Student advocacy groups have suggested similar reforms to federal loan programs in recent years, as student borrowers have faced high relative interest rates, even though homebuyers, businesses, and car purchasers are taking advantage of historically low borrowing rates. But many had suggested a cap on interest rates if the government's borrowing costs increased substantially -– a feature not included in the president's budget plan released Wednesday.

"All the projections we have right now show interest rates going up as the economy recovers," said Ethan Senack, higher education associate for the U.S. Public Interest Research Group, which is calling for broad changes in student lending programs. "This would keep interest rates low next year, but the caveat is that it does this on the backs of future students."

A Department of Education official, Carmel Martin, said Wednesday that instead of capping interest rates, the administration wants to expand a program that allows borrowers to tie monthly student loan payments to income.

That program, which pegs loan payments to 10 percent of discretionary income, now only affects borrowers who took out loans after 2007. The administration's plan would expand the program to all student borrowers.

"The pay-as-you-earn initiative is to ensure that regardless of what interest rate is on the loan, no borrower has to pay back an unmanageable amount of money," said Martin, the assistant secretary of education for planning, evaluation and policy development.

Groups such as the Institute for College Access and Success have suggested tying student loan interest rates to government borrowing costs. But they also suggest a form of "interest-rate insurance" that would give students the ability to refinance at lower rates if interest rates were unusually high when they first took out a college loan.

Obama's proposal closely matches an idea put forward by a trio of Republican senators on Tuesday, but it faces an uphill climb in the House of Representatives, where due to budget rules members have to identify a way to compensate taxpayers for the lost income that would accompany a plan that lowers student borrowing costs.

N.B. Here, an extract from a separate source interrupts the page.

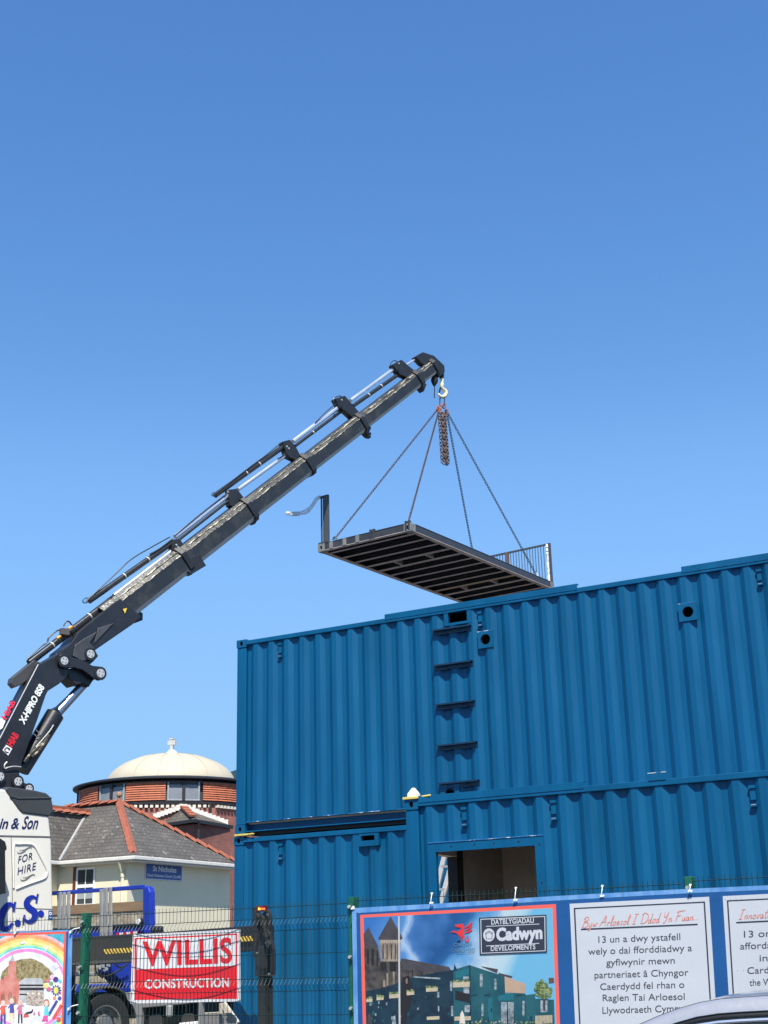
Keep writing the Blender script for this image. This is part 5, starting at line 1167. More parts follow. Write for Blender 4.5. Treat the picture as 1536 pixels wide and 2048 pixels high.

The plan comes as Congress faces a July 1 deadline to avoid interest rate hikes on subsidized Stafford loans. In the midst of the election last year, lawmakers approved a one-year extension of the 3.4 percent interest rate for low-income students who are eligible for the loans.

The subsidized loan interest rate will jump to 6.8 percent if lawmakers don't act in the next three months, adding about $1,000 in extra costs to students for the life of the loan. Many higher education experts are pushing for a broader solution that would move away from fixed interest rates, but it's unclear whether there will be time to come up with a comprehensive plan.

George Miller, the top Democrat on the House Education Committee, said that the student loan proposal would be "best addressed" as part of lawmakers' upcoming fight to reauthorize the Higher Education Act.

"Student loan interest rates, college debt and student aid in general raise complex questions that cannot be practically addressed in a few short months," Miller said. "Congress needs to examine long-term solutions."